Scene script records:
# # # # # # #

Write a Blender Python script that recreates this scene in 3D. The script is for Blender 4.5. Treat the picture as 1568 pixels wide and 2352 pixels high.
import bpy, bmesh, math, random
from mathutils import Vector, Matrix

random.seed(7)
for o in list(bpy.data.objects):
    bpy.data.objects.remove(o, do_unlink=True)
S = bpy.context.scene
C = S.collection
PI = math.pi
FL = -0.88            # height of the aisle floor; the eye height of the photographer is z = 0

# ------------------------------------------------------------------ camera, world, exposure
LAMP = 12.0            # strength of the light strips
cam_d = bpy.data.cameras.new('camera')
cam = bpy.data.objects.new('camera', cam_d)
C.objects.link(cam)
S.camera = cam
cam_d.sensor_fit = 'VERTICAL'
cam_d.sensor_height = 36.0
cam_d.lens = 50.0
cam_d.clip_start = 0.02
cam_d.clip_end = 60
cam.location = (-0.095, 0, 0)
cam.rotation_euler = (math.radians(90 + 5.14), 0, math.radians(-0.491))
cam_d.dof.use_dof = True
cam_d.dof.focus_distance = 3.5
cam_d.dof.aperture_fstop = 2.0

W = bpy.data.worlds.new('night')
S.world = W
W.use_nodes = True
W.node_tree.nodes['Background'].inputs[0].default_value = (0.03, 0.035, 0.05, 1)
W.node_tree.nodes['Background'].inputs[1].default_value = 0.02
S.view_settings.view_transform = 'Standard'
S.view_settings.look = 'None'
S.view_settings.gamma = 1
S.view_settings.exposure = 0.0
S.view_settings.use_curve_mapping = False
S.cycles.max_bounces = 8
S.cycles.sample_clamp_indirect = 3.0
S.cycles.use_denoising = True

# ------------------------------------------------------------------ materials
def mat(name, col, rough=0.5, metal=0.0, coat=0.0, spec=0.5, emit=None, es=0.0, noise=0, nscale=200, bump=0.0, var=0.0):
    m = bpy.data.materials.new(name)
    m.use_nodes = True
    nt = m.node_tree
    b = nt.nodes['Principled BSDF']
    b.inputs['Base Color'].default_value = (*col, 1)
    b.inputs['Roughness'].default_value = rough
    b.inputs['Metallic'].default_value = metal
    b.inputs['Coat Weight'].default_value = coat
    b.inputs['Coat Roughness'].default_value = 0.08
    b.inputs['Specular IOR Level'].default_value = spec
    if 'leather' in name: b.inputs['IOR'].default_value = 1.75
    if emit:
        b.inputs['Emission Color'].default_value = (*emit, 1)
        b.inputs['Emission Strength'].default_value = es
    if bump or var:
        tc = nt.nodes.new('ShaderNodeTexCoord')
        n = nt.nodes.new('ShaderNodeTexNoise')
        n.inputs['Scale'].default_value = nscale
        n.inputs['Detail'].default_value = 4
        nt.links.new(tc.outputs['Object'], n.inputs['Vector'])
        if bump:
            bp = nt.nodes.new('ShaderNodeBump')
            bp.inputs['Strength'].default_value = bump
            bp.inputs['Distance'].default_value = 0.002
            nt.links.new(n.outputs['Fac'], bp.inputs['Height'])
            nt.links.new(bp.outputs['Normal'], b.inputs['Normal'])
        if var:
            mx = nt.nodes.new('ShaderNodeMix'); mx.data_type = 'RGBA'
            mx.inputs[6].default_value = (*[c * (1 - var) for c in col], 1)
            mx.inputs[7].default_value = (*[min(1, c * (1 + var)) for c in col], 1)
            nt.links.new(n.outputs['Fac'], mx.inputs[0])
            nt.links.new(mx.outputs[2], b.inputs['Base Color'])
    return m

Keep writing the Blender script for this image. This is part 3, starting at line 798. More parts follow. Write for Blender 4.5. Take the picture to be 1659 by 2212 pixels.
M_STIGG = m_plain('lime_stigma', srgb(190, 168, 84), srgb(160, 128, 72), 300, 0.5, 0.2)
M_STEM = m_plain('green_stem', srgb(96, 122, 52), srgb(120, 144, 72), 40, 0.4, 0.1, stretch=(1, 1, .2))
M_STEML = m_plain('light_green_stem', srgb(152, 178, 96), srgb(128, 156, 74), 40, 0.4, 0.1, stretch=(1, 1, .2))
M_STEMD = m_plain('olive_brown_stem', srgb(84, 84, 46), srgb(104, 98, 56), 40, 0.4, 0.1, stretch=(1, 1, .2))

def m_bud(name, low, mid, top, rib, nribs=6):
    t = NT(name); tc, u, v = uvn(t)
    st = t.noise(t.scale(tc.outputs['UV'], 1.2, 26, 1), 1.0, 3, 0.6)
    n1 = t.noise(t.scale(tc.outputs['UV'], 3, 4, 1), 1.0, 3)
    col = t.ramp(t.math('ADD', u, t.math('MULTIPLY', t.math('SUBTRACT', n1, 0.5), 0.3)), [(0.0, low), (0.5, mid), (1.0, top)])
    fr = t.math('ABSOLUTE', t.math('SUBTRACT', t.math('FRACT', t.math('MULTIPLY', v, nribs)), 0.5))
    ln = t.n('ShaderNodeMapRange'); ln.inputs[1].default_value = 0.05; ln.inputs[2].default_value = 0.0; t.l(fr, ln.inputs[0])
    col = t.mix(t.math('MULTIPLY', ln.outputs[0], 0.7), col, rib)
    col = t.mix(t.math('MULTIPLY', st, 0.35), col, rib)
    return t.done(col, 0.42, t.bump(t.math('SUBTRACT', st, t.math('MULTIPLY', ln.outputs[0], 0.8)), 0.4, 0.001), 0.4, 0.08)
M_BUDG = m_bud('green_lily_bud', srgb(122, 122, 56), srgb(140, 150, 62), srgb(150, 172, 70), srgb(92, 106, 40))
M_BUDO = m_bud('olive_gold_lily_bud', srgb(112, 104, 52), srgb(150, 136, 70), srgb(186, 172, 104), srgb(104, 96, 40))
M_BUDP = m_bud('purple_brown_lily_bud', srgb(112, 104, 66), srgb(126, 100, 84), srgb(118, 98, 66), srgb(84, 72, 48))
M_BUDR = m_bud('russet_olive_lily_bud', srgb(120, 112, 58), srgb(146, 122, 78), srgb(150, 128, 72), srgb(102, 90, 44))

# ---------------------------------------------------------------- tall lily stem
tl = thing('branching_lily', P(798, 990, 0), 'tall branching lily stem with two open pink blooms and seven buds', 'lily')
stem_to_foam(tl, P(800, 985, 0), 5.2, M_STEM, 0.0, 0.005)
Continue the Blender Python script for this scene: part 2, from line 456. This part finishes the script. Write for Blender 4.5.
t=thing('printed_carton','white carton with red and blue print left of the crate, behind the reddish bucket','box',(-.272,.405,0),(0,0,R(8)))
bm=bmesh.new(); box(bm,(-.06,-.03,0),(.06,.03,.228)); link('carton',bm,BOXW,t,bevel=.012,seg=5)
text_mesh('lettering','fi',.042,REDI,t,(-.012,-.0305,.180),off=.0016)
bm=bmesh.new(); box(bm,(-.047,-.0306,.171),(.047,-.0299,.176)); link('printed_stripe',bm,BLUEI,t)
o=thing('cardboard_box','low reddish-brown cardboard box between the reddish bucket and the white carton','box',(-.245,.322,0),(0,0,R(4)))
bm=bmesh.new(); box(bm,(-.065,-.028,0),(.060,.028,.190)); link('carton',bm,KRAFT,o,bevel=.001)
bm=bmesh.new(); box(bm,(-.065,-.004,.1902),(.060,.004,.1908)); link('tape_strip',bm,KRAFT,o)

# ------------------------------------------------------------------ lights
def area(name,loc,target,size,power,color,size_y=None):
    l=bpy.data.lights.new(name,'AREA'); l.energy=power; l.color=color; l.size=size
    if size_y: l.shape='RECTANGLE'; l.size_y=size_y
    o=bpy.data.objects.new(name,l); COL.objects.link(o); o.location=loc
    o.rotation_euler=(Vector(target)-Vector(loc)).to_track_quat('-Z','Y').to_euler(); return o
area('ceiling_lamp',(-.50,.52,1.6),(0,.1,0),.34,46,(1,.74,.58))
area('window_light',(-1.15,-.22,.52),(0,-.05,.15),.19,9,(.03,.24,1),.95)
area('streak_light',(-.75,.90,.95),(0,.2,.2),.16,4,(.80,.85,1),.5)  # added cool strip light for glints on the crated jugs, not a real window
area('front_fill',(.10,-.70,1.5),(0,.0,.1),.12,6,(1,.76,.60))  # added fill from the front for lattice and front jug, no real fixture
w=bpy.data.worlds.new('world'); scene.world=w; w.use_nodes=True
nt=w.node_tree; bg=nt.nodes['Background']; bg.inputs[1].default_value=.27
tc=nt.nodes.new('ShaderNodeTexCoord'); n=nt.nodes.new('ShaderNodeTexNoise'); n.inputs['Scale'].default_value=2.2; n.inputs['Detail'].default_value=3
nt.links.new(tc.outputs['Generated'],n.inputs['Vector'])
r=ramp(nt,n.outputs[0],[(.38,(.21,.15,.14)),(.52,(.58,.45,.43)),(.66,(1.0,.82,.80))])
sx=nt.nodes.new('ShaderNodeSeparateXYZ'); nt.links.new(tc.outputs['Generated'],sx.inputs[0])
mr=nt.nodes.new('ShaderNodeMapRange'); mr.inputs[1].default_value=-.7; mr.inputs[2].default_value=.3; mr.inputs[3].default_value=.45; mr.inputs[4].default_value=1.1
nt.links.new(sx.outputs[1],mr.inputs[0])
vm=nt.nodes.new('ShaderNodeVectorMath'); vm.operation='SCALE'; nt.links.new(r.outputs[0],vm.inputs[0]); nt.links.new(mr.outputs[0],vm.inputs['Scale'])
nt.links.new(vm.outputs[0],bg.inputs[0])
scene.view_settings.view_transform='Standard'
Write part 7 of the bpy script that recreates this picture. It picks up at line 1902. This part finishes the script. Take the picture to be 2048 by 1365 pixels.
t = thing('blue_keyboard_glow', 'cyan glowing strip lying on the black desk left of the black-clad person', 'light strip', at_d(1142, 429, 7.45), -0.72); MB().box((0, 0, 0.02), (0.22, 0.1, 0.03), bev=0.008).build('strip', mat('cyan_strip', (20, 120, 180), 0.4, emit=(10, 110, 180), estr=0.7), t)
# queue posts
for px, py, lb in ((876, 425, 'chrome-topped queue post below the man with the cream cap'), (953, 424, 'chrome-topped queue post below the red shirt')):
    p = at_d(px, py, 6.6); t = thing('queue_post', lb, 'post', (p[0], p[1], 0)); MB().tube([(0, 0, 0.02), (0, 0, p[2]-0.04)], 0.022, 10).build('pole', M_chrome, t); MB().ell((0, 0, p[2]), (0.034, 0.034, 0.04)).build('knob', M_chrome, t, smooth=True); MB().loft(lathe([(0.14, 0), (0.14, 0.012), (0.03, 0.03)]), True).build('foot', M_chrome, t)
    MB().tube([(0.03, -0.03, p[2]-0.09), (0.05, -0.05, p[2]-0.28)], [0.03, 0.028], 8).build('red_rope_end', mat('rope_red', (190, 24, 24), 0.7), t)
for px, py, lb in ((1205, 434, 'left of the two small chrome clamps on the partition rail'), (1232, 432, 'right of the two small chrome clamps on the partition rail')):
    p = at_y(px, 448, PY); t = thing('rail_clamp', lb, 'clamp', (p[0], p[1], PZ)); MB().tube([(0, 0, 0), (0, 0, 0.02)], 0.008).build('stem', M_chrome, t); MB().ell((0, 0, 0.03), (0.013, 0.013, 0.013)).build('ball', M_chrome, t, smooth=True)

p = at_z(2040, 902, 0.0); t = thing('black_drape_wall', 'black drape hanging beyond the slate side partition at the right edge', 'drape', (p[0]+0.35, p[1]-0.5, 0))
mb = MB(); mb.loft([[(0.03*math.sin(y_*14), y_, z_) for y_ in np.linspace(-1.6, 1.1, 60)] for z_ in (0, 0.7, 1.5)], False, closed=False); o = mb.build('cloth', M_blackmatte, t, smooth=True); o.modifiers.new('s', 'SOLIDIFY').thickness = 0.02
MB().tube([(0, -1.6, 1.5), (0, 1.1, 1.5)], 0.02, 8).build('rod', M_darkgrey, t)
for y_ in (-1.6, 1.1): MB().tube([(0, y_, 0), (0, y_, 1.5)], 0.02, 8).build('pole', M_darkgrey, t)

# # # # # # #

-- EXERCISE DESCRIPTION --
Every line from the first entry to the line containing "from mathutils import Vector, Matrix" should be transcribed exactly, and nothing beyond it.

-- TASK SOLUTION --
Write a Blender Python script that recreates this scene in 3D. The script is for Blender 4.5. Treat the picture as 1568 pixels wide and 2352 pixels high.
import bpy, bmesh, math, random
from mathutils import Vector, Matrix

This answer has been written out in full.